STEP 7 — POST-PR HYGIENE
  - Request review from CODEOWNERS for the touched paths.
  - If CI is configured, do not merge — wait for human approval.
  - If a previous open PR from this automation exists on WORKING_BRANCH pattern, close it with a comment linking to the new one to avoid PR sprawl.
  - Idempotency: if running the scan again would produce zero changes, do NOT open a PR. Report "no action needed."

==========================================================
FAILURE & EDGE-CASE HANDLING
==========================================================
- Lockfile conflicts: attempt resolution via the package manager's documented mechanism. If unresolvable without breaking the constraint graph, mark deferred.
- Yanked / withdrawn versions: never select.
- Pre-release / RC versions: never select unless ALLOW_PRERELEASE=true.
- Air-gapped / private registries: respect existing registry config; do NOT add new sources.
- Monorepos: scope changes per workspace; group commits per workspace for clarity.
- Generated files: if a manifest is generated (e.g., bazel `MODULE.bazel.lock`), regenerate via the documented command, never hand-edit.
- Network failures during scan: retry with backoff up to 3 times; on persistent failure, abort and report.
- Conflicting fixes (fix for A breaks B): prefer the fix that resolves the higher-severity CVE; defer the other and document.

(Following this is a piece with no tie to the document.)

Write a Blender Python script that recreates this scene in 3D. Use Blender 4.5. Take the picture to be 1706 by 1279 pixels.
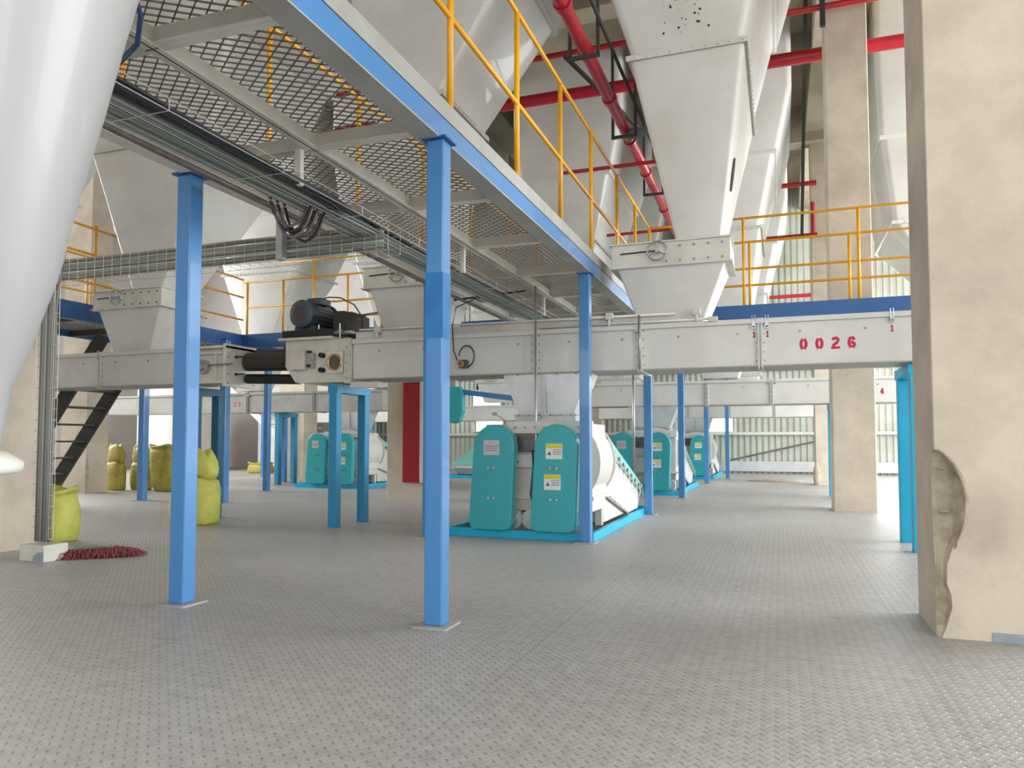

==========================================================
NON-GOALS (do NOT do these)
==========================================================
- Do NOT refactor code.
- Do NOT reformat files (no Prettier/Black runs).
- Do NOT update unrelated dependencies "while you're in there."
- Do NOT change branch protection, repo settings, or workflows' permissions blocks.
- Do NOT enable new features (e.g., new linters, new scanners as repo dependencies).
- Do NOT modify test fixtures, snapshots, or recorded responses.
- Do NOT touch documentation except to add the PR body itself.

==========================================================
OUTPUT
==========================================================
On success: a single PR URL plus a one-paragraph summary of counts (fixed vs deferred) by severity.
On no-op:   a short message "No remediable vulnerabilities found at threshold=<SEVERITY_THRESHOLD>."
On failure: the exact step that failed, the command output, and the partial artifacts (SBOM, scan reports) for human review. Do not open a partial PR.

Begin now.

Known limitations

  • Private registries — Devin needs pre-configured read access to any internal npm/pypi/etc. mirrors. If the scanner can’t resolve a package it will mark the finding deferred rather than guess.
  • Bazel / generated manifests — regenerated via the project’s documented command, but repos with bespoke codegen may still need a human to confirm the regen was clean.
  • Conflicting CVE fixes — when one bump regresses another dep, the prompt explicitly prefers the higher-severity fix and defers the other. The reviewer needs to weigh whether that’s the right call for their stack.
  • Runtime version bumps — out of scope by design. File a separate issue; a different playbook owns runtime upgrades.